心理的安全性を高めるには、さまざまなアプローチがあります。また、職場風土にも関係しており、すぐに心理的安全性の高い職場を作ることは、簡単ではないでしょう。しかし、少しずつでも話しやすい雰囲気作りをしていくことが重要です。
・ 社員の適正に応じた配置にする
人それぞれ適性があります。また、何にやりがいを感じるかも、人それぞれです。社員の配置や業務分担を考えるときに、社員の適性を考慮した人事配置にすると、業務効率もよく、社員の満足度も高くなります。また、社員と定期的に面談し、業務に対する希望を聞くことも重要です。
◆ まとめ
この記事では、定着率の高い会社に共通する特徴を紹介し、定着率の高い会社になるための施策を説明しました。
定着率の高い会社になれば、離職率が下がります。また、人材が流出しないので社内に優秀な社員を確保可能です。離職者がでるとそれまでにかけてきた採用コストや教育コストがムダになるばかりか、新しい人を採用・教育するコストもかかるようになります。この点が定着率の高い会社の大きなメリットといえるでしょう。

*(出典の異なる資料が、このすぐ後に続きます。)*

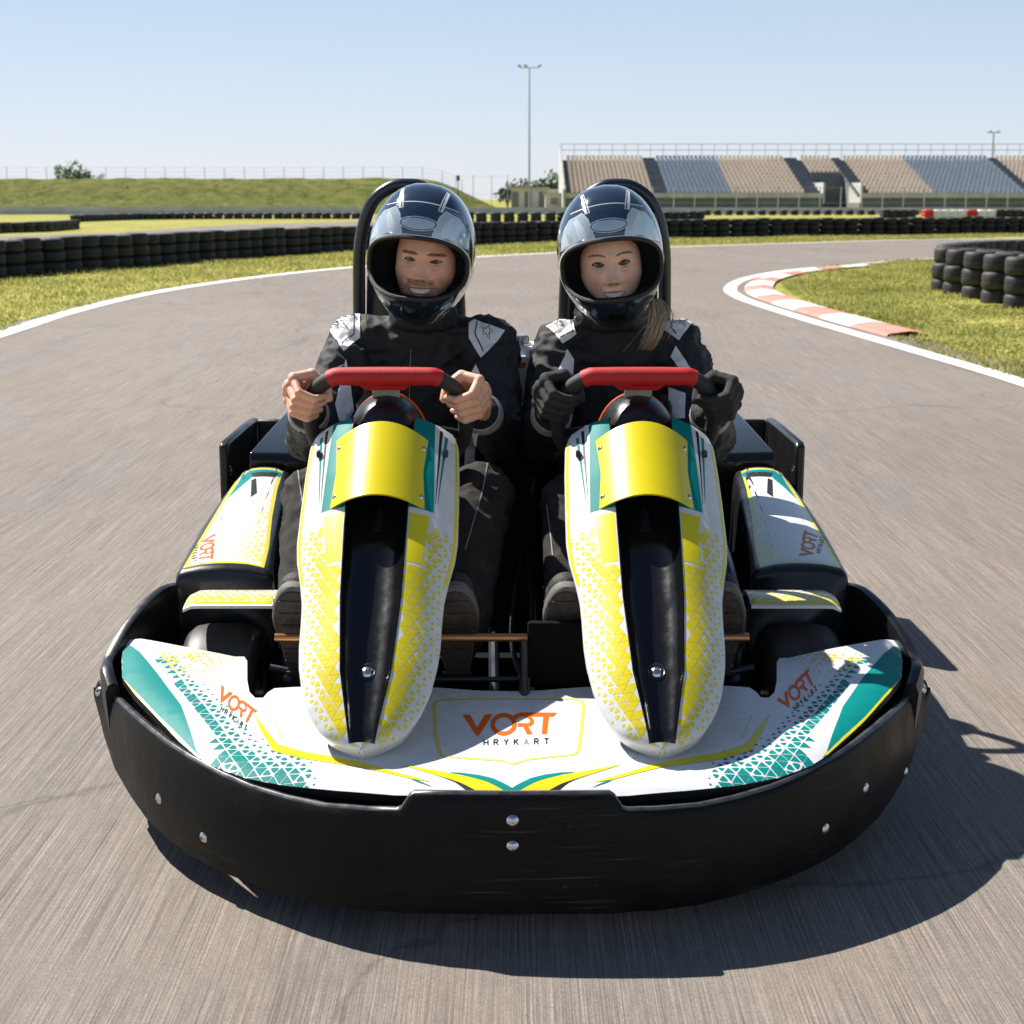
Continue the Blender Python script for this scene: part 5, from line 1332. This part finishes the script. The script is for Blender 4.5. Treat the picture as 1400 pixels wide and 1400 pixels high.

また、定着率の高い会社の特徴を紹介しました。その特徴のうち、自社に当てはめられるものがあれば、それで定着率が改善できるでしょう。最後に定着率の高い会社になるため、比較的早く取り組めそうなもので、効果性の高いものを紹介しました。現在の会社の状況もあると思いますので、効果が大きく、すぐに取り組めそうなところから改善してください。
最後までお読みくださり、ありがとうございました。